Table of voltage, current and resistance vs. clock time:
47,3.2, 39,0.082
83,2.4, 28,0.086
108,1.6, 19,0.089
139,0.8, 9,0.089
161,0.4, 4,0.100
I looked at the graph at the percentages given and estimated the volts and time.
This table appears to be plausible, except that your currents are probably in milliamps so your resistances will be in the 8-10 ohm range rather than the .08 to .1 range.
Slope and vertical intercept of R vs. I graph; units of your slope and vertical intercept; equation of your straight line.
-0.33, 39
these results don't follow from your table. The resistances you report vary little, while current varies greatly.
mAmps/ohms
y=-0.33x+38
The graph looks like an incomplete parabola that is upside-down. It decreases at a faster rate as resistance increases. I used the slope equation with two points from the graph from the best fit line on the graph. The vertical intercept is where the line of best fit crosses the y axis.
Report for the 'other' resistor:; Resistance; half-life; explanation of half-life; equation of R vs. I; complete report.
33 ohms
35.2 sec +/- 0.5 sec
The time found at 4V was taken and then added the intervals from there until 2V.
y=0.15x+0
Number of times you had to reverse the cranking before you first saw a negative voltage, with 6.3 V .15 A bulb; descriptions.
7 times
This is pretty accurate and only maybe off a little bit by a turn.

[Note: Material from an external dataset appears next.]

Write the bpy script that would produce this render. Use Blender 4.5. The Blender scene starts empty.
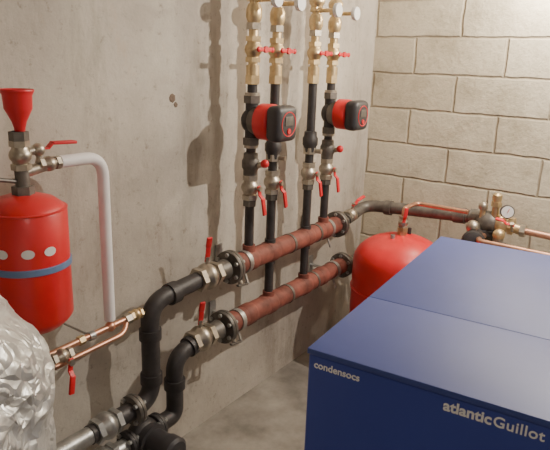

It depended on the direction of the cranking on the brightness of the bulb. This is because the generator in the starting direction was storing more energy, and then when in reverse,it was storing more energy as well as using the energy that was stored. The voltage decreased faster than what it gained.
When the voltage was changing most quickly, was the bulb at it brightest, at its dimmest, or somewhere in between?
The bulb was at the brightest. They are negatively correlated, the capacitor loses voltage as the bulb grows brighter.
Number of times you had to reverse the cranking before you first saw a negative voltage, with 33 ohm resistor; descriptions.
28 times
I think it was accurate enough, at least within a rotation or two.
The voltages dropped a lot slower when it had the resistor in the set up. It also took a lot more turns to drain the capacitor.
How many 'beeps', and how many seconds, were required to return to 0 voltage after reversal;; was voltage changing more quickly as you approached the 'peak' voltage or as you approached 0 voltage; 'peak' voltage.
59 beeps, 29.4 sec
The voltage changed more quickly as it approached 0.
The peak voltage was 1.02
Voltage at 1.5 cranks per second.
3.9 volts are produced
Values of t / (RC), e^(-; t / (RC) ), 1 - e^(- t / (RC)) and V_source * (1 - e^(- t / (RC) ).
0.86, 0.42, 0.58, 0.87
I plugged the numbers into the equation.
Your reported value of V(t) = V_source * (1 - e^(- t / (RC) ) and of the voltage observed after 100 'cranks'; difference between your observations and the value of V(t) as a percent of the value of V(t):
0.87 volts, 1.06 volts
0.19 volts
According to the function V(t) = V_source * (1 - e^(- t / (RC) ), what should be the voltages after 25, 50 and 75 'beeps'?
0.69
1.70
3.17
Values of reversed voltage, V_previous and V1_0, t; value of V1(t).
1.45, 0.49, 1.20, 2.24
I used the equation above to get these numbers. These are the relationship between the starting point and the number of beeps per second.
How many Coulombs does the capacitor store at 4 volts?
4C/V because when I plugged in 1C*4 volts is 4C/V.
How many Coulombs does the capacitor contain at 3.5 volts?; How many Coulombs does it therefore lose between 4 volts and 3.5 volts?;
1C, it loses 0.5C/V
I used the equation that was given and plugged in the numbers
According to your data, how long did it take for this to occur when the flow was through a 33-ohm resistor?; On the average how many Coulombs therefore flowed per second as the capacitor discharged from 4 V to 3.5 V?
28.5, 0.5
The first number is how long it took me to get to 4 volts and the second number is the difference between the 4 volts and the 3.5 volts.
According to your data, what was the average current as the voltage dropped from 4 V to 3.5 V?; How does this compare with the preceding result, how should it compare and why?
37 mAmps
As the voltage is high, the current flows freely.
How long did it take you to complete the experiment?
4 hours
One of your tables didn't appear to report clock times; and it isn't clear how you obtained the straight-line approximation for R vs. I. See my notes. Otherwise your work looks very good.